Mountain Sun

Mountain Sun

Sunday, February 13, 2011

Egypt Envy

Like many others, I’ve been riveted by Egypt in recent days.  The incredible, impossible, triumphant first step by the Egyptian people has been something that no American liberal could resist.  What made the unfolding story so much more immediate to American liberals (or this one, at least) was the official American reaction to the stirrings of actual Egyptian democracy.  After years of cheerleading a comfortably theoretical concept of democracy in the Middle East (and killing hundreds of thousands in the process), Americans witnessed an administration that displayed every appearance of confusion, internal conflict, incoherence.  A series of high-level statements from Obama and Clinton said only one thing with any clarity: “We’re all for democracy,” they said.  “but whatever democratic changes are needed to get a lid back in place on this country, we want the dictator to make them.”

Friday of Departure, Tahrir Square.  Photo my Mona sosh.  Wikimedia Commons.


And so the US administration supported Egyptian democracy with the vaguest of rhetoric, while doing everything possible to uphold their man Mubarak over the Egyptian people.  And they continued doing so until Mubarak’s rejection became so obvious that even the US media saw it.  With Mubarak exposed and broken, Obama suggested Suleiman, a trusted US partner and infamous torturer.  It only took a few hours for it to become obvious that that pathetic dog wouldn’t hunt, with the result that the US administration had only one place left to go--the Egyptian Army.  Thus ended a truly embarrassing display of ineffective, reactive and incoherent moves by this administration in which it tried to simultaneously identify with the Egyptian people while also asserting that the dictatorship oppressing them was legitimate.
 
For me, the Egyptian story (and the US reaction to it) is compelling on a number of levels.  One of these is how Obama’s behavior in the Egyptian crisis so consistently mirrors his actions in our own recent domestic disasters.   In issues like the healthcare debacle or the financial meltdown, Obama’s unswerving approach has been to secretly uphold the status-quo and avoid meaningful change, while hiding behind a rhetorical façade that, like his presidential campaign did, celebrates just the opposite.  And he has done this not because anyone seriously believes that our solutions lay in preservation of the status quo, but rather because those who actually rule the US need and demand it.

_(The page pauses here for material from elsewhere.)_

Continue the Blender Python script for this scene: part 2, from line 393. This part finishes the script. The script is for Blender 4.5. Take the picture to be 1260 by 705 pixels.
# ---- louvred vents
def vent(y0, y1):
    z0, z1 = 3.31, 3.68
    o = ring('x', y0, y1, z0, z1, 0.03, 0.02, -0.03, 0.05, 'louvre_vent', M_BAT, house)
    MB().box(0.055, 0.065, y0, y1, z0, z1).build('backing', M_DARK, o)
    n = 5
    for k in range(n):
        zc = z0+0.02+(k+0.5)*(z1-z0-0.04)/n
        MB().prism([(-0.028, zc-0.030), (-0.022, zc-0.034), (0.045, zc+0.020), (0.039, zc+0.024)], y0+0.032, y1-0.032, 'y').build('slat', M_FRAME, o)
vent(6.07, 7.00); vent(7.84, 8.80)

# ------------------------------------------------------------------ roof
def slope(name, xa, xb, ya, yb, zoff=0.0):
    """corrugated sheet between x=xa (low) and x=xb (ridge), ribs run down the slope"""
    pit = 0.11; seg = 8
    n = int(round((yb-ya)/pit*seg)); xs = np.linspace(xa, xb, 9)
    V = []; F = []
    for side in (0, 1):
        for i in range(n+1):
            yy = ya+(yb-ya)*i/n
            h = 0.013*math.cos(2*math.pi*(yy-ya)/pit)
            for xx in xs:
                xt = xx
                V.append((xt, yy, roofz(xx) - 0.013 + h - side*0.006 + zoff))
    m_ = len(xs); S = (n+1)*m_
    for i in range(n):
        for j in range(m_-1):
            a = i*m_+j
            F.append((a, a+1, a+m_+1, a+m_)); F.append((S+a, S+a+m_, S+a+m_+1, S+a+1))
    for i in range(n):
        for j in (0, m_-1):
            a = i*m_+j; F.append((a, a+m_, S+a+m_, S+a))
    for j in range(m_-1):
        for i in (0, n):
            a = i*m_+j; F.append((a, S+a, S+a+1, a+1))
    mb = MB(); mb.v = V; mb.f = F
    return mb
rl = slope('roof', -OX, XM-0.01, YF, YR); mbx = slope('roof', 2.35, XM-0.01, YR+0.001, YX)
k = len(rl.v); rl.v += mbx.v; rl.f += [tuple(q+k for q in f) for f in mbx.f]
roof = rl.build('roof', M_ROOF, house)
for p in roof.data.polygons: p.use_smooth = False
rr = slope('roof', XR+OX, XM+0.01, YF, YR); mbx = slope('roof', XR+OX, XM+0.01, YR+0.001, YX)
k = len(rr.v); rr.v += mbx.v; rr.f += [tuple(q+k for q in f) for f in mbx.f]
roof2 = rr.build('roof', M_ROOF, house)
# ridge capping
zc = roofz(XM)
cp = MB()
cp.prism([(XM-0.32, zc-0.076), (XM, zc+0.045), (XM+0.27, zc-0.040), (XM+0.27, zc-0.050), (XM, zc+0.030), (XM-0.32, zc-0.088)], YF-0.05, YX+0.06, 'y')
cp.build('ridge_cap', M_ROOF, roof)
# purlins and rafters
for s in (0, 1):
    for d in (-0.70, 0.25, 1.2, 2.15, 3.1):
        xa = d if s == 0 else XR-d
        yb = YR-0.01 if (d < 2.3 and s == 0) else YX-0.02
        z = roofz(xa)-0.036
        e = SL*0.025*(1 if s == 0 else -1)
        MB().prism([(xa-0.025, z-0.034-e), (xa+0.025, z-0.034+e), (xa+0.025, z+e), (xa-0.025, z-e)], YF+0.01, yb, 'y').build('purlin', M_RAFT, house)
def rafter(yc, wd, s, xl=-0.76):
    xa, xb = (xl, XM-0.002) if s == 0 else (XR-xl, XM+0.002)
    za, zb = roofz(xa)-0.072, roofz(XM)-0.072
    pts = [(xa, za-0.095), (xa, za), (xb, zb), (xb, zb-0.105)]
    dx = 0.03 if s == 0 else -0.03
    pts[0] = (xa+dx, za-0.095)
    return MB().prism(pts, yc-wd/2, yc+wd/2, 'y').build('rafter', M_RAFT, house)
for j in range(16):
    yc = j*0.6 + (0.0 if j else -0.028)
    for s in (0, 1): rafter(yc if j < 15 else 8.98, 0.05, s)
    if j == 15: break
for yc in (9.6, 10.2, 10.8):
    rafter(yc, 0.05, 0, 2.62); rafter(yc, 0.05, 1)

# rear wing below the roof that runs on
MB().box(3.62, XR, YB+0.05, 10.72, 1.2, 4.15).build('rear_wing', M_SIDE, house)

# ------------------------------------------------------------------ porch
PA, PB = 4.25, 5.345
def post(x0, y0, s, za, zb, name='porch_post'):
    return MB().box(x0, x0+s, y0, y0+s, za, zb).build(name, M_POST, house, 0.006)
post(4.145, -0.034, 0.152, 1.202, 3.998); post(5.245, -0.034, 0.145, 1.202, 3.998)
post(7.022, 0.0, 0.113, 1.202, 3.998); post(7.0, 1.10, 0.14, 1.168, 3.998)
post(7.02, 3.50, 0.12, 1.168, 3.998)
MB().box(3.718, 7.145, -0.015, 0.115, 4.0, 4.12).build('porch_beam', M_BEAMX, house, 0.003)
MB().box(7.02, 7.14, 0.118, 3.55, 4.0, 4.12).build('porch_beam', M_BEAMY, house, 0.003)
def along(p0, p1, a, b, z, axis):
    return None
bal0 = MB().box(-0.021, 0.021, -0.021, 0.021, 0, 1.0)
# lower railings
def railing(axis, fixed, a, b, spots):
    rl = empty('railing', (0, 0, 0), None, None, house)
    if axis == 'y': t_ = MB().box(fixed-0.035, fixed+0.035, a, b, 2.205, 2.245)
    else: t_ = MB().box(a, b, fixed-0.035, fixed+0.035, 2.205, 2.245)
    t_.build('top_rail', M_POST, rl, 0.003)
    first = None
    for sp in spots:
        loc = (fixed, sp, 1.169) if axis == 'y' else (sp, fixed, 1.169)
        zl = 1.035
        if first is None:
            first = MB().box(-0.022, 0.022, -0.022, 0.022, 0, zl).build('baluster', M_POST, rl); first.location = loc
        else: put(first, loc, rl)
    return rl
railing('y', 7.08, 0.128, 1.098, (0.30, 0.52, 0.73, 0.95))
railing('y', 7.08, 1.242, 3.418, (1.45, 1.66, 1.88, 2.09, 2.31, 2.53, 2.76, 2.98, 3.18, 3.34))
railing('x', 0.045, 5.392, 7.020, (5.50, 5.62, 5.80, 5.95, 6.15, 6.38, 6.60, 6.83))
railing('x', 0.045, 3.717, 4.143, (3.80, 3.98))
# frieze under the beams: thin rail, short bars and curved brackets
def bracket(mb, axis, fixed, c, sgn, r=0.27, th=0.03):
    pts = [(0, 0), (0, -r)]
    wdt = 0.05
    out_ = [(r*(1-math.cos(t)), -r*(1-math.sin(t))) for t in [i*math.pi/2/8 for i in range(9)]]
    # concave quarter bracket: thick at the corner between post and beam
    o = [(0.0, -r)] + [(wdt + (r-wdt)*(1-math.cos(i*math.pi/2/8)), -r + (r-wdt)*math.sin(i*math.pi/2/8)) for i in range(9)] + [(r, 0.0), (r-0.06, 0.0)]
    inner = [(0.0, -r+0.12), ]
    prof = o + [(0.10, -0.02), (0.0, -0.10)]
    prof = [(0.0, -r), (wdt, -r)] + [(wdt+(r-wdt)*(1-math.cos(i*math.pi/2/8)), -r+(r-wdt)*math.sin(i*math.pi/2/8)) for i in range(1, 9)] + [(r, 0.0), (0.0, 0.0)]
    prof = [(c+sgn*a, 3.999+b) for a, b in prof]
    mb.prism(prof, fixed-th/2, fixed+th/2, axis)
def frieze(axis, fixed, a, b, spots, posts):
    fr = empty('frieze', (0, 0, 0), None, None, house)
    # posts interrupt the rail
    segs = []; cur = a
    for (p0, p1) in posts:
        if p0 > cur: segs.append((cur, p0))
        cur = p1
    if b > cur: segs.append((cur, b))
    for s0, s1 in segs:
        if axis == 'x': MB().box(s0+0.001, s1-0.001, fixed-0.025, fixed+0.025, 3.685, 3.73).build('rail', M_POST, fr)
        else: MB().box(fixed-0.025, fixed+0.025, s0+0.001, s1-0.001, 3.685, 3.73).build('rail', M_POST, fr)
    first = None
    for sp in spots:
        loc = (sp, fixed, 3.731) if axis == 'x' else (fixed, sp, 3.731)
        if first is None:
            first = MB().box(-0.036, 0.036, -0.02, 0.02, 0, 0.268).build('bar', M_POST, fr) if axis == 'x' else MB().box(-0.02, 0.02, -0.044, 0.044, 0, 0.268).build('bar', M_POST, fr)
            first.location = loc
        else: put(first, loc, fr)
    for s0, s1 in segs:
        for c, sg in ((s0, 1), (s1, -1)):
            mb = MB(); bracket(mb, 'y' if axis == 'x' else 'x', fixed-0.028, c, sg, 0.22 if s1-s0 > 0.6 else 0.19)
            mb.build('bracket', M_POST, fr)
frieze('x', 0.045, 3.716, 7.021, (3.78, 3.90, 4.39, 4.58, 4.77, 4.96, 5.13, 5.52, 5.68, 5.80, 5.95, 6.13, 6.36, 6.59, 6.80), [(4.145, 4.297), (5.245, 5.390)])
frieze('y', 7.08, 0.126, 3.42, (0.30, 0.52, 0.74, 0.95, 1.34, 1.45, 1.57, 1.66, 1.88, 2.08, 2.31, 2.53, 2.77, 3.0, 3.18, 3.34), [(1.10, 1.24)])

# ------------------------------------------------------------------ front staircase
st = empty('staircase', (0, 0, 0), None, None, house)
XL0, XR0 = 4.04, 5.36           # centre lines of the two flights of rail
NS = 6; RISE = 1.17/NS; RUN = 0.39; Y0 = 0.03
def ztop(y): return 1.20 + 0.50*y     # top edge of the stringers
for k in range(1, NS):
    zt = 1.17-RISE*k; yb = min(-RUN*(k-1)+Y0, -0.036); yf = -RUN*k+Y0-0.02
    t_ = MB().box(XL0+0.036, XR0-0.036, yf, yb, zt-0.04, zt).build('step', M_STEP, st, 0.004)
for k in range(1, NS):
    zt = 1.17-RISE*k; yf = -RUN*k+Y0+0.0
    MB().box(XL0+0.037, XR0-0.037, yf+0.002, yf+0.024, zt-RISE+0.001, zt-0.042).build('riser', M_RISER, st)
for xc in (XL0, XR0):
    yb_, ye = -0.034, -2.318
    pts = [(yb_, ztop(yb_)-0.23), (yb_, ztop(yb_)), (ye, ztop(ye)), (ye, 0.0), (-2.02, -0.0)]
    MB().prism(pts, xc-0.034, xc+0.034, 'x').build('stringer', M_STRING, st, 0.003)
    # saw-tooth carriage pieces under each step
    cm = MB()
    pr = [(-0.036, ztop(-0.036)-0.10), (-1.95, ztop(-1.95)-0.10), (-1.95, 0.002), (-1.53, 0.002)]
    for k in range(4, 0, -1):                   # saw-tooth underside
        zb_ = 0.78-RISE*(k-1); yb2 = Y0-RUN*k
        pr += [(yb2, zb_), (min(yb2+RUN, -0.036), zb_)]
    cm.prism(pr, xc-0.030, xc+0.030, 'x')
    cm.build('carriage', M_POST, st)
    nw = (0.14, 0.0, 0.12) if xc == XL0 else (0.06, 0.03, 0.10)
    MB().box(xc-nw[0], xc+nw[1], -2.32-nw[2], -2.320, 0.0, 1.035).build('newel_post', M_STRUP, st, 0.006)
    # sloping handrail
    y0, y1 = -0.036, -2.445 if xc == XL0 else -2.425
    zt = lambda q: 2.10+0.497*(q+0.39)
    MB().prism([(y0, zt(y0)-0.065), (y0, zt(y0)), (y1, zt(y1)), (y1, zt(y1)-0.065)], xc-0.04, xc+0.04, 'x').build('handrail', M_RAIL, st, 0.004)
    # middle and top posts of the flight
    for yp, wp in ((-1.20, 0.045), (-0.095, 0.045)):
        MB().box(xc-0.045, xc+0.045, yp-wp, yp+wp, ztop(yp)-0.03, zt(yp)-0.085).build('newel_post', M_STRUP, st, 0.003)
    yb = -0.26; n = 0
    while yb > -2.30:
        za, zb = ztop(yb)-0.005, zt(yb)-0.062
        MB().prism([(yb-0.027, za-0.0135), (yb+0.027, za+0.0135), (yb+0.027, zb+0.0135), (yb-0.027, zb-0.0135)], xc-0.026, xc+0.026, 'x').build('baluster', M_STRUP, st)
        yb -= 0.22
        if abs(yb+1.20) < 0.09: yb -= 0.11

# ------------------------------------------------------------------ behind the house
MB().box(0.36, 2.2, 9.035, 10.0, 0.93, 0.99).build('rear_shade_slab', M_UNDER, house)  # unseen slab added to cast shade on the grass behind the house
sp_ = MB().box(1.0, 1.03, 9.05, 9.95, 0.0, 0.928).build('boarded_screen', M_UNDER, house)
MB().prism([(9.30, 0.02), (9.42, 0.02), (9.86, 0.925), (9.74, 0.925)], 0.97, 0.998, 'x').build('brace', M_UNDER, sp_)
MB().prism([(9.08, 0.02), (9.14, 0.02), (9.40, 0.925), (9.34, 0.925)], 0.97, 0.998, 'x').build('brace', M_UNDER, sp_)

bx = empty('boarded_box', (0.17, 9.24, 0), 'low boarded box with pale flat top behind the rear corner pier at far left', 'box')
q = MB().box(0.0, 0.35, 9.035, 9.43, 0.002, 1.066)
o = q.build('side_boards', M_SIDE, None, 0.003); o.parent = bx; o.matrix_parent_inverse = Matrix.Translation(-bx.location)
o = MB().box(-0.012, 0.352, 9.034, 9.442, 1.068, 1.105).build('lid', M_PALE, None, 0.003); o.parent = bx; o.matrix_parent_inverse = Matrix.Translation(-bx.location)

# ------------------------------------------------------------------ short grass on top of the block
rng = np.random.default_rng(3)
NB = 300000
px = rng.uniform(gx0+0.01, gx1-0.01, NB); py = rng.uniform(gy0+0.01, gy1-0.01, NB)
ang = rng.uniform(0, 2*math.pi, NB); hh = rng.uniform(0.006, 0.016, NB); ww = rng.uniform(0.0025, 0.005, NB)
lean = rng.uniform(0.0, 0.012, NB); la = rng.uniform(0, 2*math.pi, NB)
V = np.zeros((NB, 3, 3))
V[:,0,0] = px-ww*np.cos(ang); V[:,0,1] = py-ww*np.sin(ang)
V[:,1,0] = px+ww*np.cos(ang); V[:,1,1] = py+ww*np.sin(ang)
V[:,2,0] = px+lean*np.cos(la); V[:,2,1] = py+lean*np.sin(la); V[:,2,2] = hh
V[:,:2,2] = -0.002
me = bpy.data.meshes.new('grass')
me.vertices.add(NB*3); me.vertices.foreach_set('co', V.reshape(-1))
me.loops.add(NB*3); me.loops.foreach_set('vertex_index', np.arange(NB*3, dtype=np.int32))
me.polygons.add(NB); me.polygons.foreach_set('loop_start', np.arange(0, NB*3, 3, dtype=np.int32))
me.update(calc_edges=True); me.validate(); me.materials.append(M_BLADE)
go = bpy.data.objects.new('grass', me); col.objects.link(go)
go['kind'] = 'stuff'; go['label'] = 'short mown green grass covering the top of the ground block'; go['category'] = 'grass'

The fact that Obama has been effective in smothering any meaningful change in the US but has at least partially failed to do so in Egypt may have produced some Egypt-envy in the American Left.  I began wondering about this yesterday, when a curt comment to liberals was bounced around the twitterverse:

  “Dear liberals: Stop trying to hijack the Egyptian revolution. You supported the dictator for 30 years. Time to shut up.”   

While at first this comment seemed misdirected, counterproductive and mean-spirited to me, I began wondering whether many Arab activists might be getting a steady stream of ‘helpful ideas’ from admiring Americans (and others), and might be growing a bit tired of it.  (But this is just one possible opinion among Arab activists:  see for example Aalam Wassef's site asking for input on what Egypt's new government should look like--open to all commenters).  After all, they are the ones who had produced this initial victory, not us.  And while American leftists are quite accomplished at employ biting sarcasm, withering irony, and hypocrisy-smashing logic in their twitter feeds, blogs and articles, these things have proved largely ineffective here at home, and certainly didn’t win the day at Tahrir Square.

Why might the American Left (and the world in general) be so envious?  I’m reminded of something Robert Jensen recently wrote about the Left’s love affair with online activism, and the weaknesses inherent there:

… political information is not political action. Being able to [electronically] distribute more information more widely more quickly does not automatically lead to people acting on that information. The information must be presented in ways that lead people to believe they should act, and there must be vehicles for that action.

These days almost all left/radical organizers will communicate online, but the social justice and ecological sustainability at the heart of left/radical politics isn’t going to be achieved online.


Egyptians clearly have found a mode of political action that works for them.  Clattering away at its computer keyboard, the American Left isn’t there yet.